Memes that celebrate the Holocaust were more often shared as neo-Nazi and white supremacist propaganda, while denial and distortion memes served as messaging for a wider range of ideologies.

“Internet memes are often a very important tool for radicalization,” Dan Collen, one of the report’s authors and a researcher for the UJA Holocaust Education Centre's Online Hate Research and Education Project, told the Canadian Anti-Hate Network. “They're often overlooked because we associate internet memes so strongly with themes that are humourous and universally relatable and because we interpret hate propaganda as having greater barriers to access than simply making a meme. However, this is part of what makes them so effective.”

Pre-internet, the creation of hate propaganda was a risky process, Collen adds, as the creators would be responsible for the design and printing. The internet allows propagandists to mitigate these risks. Tools like social media make it easier to organize and spread propaganda simultaneously.

“The humourous expectations of internet memes also lends plausible deniability to hate movements that use them strategically. It is much easier for hate-peddlers to convince onlookers that their propaganda is "just a joke" when it is made in a format that people associate with, well, just that: a joke.” 

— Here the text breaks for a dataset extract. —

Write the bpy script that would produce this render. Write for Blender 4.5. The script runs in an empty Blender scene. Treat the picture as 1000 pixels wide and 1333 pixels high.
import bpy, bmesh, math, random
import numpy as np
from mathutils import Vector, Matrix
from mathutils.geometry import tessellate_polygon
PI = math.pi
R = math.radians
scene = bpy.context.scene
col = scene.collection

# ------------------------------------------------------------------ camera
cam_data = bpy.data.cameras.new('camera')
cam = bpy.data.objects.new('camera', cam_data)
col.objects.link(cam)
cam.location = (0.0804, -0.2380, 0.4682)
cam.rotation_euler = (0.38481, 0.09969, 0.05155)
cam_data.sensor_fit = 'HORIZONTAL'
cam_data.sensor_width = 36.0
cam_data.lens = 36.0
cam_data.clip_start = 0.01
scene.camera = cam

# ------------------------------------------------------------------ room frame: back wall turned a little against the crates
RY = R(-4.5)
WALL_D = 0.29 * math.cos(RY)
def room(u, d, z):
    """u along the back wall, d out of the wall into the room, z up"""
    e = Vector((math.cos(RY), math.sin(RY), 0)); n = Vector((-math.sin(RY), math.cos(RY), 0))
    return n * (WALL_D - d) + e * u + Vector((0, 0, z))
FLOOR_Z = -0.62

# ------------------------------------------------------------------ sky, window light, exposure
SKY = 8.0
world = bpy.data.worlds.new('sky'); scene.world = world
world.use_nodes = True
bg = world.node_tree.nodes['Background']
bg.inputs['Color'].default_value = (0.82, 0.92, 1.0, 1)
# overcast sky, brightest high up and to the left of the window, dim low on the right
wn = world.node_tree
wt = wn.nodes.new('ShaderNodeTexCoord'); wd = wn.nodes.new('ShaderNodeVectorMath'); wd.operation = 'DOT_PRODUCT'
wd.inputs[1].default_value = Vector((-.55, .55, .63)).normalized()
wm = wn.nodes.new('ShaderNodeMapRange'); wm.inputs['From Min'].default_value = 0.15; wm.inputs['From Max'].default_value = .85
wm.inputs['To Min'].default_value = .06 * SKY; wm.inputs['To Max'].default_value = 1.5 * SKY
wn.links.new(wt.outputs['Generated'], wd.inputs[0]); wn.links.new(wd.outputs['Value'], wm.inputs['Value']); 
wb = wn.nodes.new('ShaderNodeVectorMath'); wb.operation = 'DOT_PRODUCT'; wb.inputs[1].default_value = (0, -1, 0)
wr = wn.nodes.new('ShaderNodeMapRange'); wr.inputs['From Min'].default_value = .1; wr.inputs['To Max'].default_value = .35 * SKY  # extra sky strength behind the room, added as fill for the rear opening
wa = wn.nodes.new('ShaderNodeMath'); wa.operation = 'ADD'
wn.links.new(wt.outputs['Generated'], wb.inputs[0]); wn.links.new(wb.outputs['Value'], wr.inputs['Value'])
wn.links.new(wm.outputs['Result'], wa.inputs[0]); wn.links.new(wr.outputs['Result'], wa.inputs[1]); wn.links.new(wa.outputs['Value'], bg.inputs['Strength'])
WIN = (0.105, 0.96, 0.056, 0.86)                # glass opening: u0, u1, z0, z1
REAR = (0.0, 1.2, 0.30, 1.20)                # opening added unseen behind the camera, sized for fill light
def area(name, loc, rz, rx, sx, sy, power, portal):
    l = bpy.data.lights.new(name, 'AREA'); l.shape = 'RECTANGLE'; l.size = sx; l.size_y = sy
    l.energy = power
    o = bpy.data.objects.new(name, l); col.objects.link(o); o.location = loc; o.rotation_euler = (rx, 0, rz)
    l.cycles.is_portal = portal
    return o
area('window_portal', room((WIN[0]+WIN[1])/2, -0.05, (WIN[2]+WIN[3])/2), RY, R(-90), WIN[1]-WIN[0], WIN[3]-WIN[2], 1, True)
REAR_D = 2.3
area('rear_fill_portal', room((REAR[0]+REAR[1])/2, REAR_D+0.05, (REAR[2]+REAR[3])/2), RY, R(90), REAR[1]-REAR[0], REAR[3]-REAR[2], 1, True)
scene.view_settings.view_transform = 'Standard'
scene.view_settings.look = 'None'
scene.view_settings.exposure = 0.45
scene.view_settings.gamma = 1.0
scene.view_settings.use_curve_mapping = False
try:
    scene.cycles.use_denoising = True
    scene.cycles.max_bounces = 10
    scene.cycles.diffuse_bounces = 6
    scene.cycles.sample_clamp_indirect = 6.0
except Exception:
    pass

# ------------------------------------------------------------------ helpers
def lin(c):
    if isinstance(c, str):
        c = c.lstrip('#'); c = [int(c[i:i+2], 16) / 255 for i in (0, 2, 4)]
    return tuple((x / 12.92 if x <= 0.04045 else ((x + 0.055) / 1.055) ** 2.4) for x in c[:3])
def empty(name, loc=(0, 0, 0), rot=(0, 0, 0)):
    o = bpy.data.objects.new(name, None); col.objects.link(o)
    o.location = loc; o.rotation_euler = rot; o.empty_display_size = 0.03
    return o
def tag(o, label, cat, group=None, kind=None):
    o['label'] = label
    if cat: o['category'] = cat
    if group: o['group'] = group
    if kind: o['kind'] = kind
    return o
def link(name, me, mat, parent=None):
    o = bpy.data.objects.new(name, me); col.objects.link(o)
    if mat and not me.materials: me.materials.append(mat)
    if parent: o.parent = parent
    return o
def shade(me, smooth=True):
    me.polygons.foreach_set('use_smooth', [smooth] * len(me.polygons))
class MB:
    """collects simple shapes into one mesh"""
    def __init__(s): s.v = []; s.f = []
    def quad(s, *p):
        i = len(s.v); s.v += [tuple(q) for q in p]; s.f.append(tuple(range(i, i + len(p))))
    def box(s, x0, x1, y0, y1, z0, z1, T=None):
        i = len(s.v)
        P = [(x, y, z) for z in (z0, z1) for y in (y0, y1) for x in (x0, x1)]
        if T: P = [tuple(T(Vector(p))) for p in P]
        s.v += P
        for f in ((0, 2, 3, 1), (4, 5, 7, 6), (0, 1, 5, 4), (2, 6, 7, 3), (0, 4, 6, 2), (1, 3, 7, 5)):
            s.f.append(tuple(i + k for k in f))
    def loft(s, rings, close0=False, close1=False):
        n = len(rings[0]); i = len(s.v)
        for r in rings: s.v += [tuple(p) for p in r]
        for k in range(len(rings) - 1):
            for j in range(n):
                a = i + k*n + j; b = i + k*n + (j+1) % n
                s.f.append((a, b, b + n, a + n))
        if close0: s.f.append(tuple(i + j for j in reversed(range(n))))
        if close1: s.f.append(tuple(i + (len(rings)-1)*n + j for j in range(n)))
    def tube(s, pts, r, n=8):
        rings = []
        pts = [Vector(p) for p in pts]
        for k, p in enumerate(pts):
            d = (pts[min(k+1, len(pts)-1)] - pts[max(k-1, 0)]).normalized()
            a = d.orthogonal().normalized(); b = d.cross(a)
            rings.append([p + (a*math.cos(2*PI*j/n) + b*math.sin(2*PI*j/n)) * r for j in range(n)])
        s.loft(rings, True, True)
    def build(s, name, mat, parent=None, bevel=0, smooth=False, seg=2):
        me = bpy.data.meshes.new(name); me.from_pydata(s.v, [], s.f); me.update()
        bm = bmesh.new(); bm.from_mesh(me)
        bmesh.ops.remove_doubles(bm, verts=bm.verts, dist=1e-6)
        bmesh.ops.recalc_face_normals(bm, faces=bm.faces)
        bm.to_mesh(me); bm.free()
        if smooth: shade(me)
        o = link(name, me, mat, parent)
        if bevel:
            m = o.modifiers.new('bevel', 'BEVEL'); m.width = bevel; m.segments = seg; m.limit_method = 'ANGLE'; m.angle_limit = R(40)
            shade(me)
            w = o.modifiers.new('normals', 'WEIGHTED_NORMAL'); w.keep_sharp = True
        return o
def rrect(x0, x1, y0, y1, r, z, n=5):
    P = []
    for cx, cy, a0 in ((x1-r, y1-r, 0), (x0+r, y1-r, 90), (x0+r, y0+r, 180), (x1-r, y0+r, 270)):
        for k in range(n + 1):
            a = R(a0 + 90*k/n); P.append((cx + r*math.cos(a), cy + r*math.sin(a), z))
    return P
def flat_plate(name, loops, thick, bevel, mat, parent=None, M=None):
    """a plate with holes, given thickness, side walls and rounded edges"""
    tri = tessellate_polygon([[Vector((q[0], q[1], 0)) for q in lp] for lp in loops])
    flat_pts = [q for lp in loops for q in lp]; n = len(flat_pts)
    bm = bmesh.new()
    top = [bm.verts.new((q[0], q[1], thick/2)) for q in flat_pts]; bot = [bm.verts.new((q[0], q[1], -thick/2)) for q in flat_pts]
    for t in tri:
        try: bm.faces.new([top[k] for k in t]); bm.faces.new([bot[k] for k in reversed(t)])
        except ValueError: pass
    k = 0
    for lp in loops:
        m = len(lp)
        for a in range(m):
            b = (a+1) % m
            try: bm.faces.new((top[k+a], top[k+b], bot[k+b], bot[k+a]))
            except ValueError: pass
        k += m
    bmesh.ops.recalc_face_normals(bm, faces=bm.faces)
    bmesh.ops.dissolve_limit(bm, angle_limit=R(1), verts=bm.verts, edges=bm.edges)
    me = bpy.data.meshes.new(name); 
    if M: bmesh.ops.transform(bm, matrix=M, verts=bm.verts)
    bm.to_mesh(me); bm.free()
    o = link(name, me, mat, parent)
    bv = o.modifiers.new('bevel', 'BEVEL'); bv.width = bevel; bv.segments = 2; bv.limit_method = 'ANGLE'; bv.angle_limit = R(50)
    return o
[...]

Collen and OHREP’s report comes on the recent release of the Hatepedia, a publicly accessible database of symbols, terms, themes, and – of course – meme characters commonly used in online hate.

Editor's Note: The Canadian Anti-Hate Network supported the grant application, and continues to provide feedback, for the Online Hate Research and Education Project and Hatepedia. Both the report’s authors, Étienne Quintal and Dan Collen, have previously contributed to the Canadian Anti-Hate Network.